### SHORT TASK
Skip all pictures, then copy the lines from the start of the data through the line with "def inhouse(x, y, z): return", keeping both ends.
......
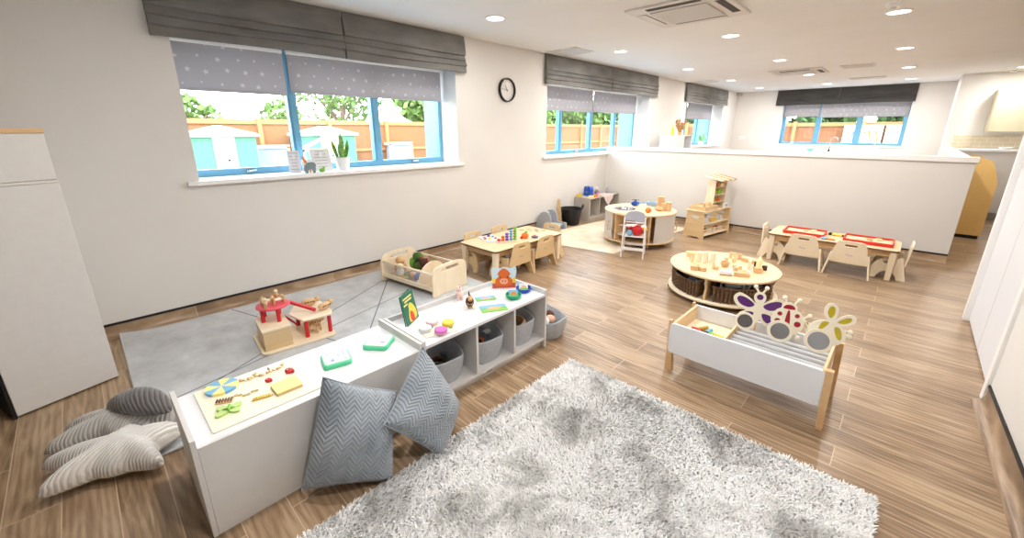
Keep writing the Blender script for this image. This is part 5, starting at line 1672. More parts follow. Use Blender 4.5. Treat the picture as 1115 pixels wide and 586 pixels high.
for (x, y) in ((.29, .085), (.45, .075), (.44, .33), (.29, .34)):
    m = MB(); m.cyl((x, y, .0145), (x, y, .1495), .0145, seg=16); m.build('red_post', W['red'], t)
d0 = Vector((.225, .245, .262)); d1 = Vector((.385, .155, .178))
v = d1 - d0; q = v.to_track_quat('X', 'Z').to_matrix().to_4x4()
m = MB(); m.box((0, -.014, -.008), (v.length, .014, .010), T(d0) @ q); m.build('red_ramp', W['red'], t, bevel=.002)
d0 = Vector((.185, .30, .15)); d1 = Vector((.27, .30, .04)); v = d1 - d0; q = v.to_track_quat('X', 'Z').to_matrix().to_4x4()
m = MB(); m.box((0, -.014, -.006), (v.length, .014, .006), T(d0) @ q); m.build('red_ramp', W['red'], t, bevel=.002)


def inhouse(x, y, z): return (-2.935 + x * math.cos(ha) - y * math.sin(ha), .635 + x * math.sin(ha) + y * math.cos(ha), .0125 + z)


def woodfig(label, loc, rz, kind):
    o = thing('wooden_animal', label, 'toy', loc, rz, 'wooden figures on the toy house'); o.scale = (1.3, 1.3, 1.3)
    mt = W['beech']
    if kind == 'stand':
        m = MB(); m.lathe([(0, 0), (.012, 0), (.009, .02), (.013, .035), (.006, .042), (0, .042)], seg=14); m.build('body', mt, o)
        m = MB(); m.sph((0, 0, .052), .011); m.build('head', W['birch2'], o)
        for s in (-1, 1):
            m = MB(); m.tube([(s * .010, 0, .034), (s * .022, -.006, .022)], .004, 6); m.build('arm', mt, o)
    elif kind == 'bench':
        for s in (-.025, .025):
            m = MB(); m.plate([smoothpoly([(-.02, 0), (-.012, .0), (-.01, .02), (.012, .02), (.014, 0), (.02, 0), (.02, .03), (.012, .045), (-.012, .035), (-.022, .05), (-.026, .03)], 3)], .008, T((s, .004, 0)) @ Matrix.Rotation(PI / 2, 4, 'Z') @ XZ); m.build('side_piece', mt, o)
        m = MB(); m.box((-.024, -.015, .022), (.024, .012, .028)); m.build('cross_piece', W['birch2'], o)
    else:
        m = MB(); m.sph((0, 0, .026), (.045, .022, .022)); m.build('body', mt, o)
        m = MB(); m.sph((.045, 0, .034), (.018, .015, .016)); m.build('head', mt, o)
        for k in range(4):
            m = MB(); m.sph((-.022 + k * .015, -.019, .030), (.006, .003, .006)); m.build('spot', W['plyedge'], o)
    return o


woodfig('small wooden figure standing at the front of the red terrace', inhouse(.07, .175, .2755), .3, 'stand')
woodfig('small wooden figure standing at the far side of the red terrace', inhouse(.165, .30, .2755), 1, 'stand')
woodfig('little wooden seat in the middle of the red terrace', inhouse(.09, .25, .2755), 1.1, 'bench')
woodfig('little wooden seat at the back of the red terrace', inhouse(.155, .22, .2755), 1.6, 'bench')
woodfig('spotted wooden animal lying at the back of the birch side platform', inhouse(.38, .31, .1615), 1.4, 'lie')
woodfig('wooden animal lying at the front edge of the birch side platform', inhouse(.452, .16, .1615), 1.9, 'lie')
woodfig('wooden animal under the birch side platform', inhouse(.385, .24, .0145), 1.7, 'lie')
woodfig('little wooden seat under the birch side platform', inhouse(.35, .14, .0145), .7, 'bench')

# ================================================================== GREY STORAGE, BUCKET, ROCKER in the far corner
t = thing('storage_unit', 'low grey three-bay storage unit in the corner by the partition', 'shelf unit', (-4.072, 5.82, 0))
w, l, h = .312, .955, .402
taupe = base('taupe_laminate', (190, 182, 174), .5)
for a in (0, l - .018): m = MB(); m.box((0, a, 0), (w, a + .018, h)); m.build('end_panel', taupe, t, bevel=.001)
m = MB(); m.box((0, .0185, h - .018), (w, l - .0185, h)); m.build('top_board', taupe, t, bevel=.001)
m = MB(); m.box((.0, .0185, 0), (.012, l - .0185, h - .0185)); m.build('back_panel', taupe, t)
m = MB(); m.box((.0125, .0185, .05), (w - .002, l - .0185, .066)); m.box((w - .03, .0185, 0), (w - .014, l - .0185, .05)); m.build('bottom_shelf', taupe, t)
for a in (l / 3, 2 * l / 3): m = MB(); m.box((.0125, a - .008, .0665), (w - .003, a + .008, h - .0185)); m.build('divider', taupe, t)
ST = .4025
t = thing('toy_case', 'blue plastic toy case with two handles on the corner storage unit', 'case', (-3.95, 6.05, ST), R(-20))
m = MB(); m.plate([smoothpoly([(-.085, 0), (-.09, .06), (-.085, .13), (-.06, .165), (-.03, .16), (-.015, .135), (.015, .135), (.03, .16), (.06, .165), (.085, .13), (.09, .06), (.085, 0), (0, 0)], 4), ell(-.052, .13, .015, .012), ell(.052, .13, .015, .012)], .07, T((0, .035, 0)) @ XZ); m.build('case_body', W['blueplas'], t, bevel=.004)
m = MB(); m.cbox((0, -.038, .07), (.06, .005, .012)); m.build('case_latch', W['lblue'], t)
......
### RESPONSE FOR THIS EXERCISE
Keep writing the Blender script for this image. This is part 5, starting at line 1672. More parts follow. Use Blender 4.5. Treat the picture as 1115 pixels wide and 586 pixels high.
for (x, y) in ((.29, .085), (.45, .075), (.44, .33), (.29, .34)):
    m = MB(); m.cyl((x, y, .0145), (x, y, .1495), .0145, seg=16); m.build('red_post', W['red'], t)
d0 = Vector((.225, .245, .262)); d1 = Vector((.385, .155, .178))
v = d1 - d0; q = v.to_track_quat('X', 'Z').to_matrix().to_4x4()
m = MB(); m.box((0, -.014, -.008), (v.length, .014, .010), T(d0) @ q); m.build('red_ramp', W['red'], t, bevel=.002)
d0 = Vector((.185, .30, .15)); d1 = Vector((.27, .30, .04)); v = d1 - d0; q = v.to_track_quat('X', 'Z').to_matrix().to_4x4()
m = MB(); m.box((0, -.014, -.006), (v.length, .014, .006), T(d0) @ q); m.build('red_ramp', W['red'], t, bevel=.002)


def inhouse(x, y, z): return (-2.935 + x * math.cos(ha) - y * math.sin(ha), .635 + x * math.sin(ha) + y * math.cos(ha), .0125 + z)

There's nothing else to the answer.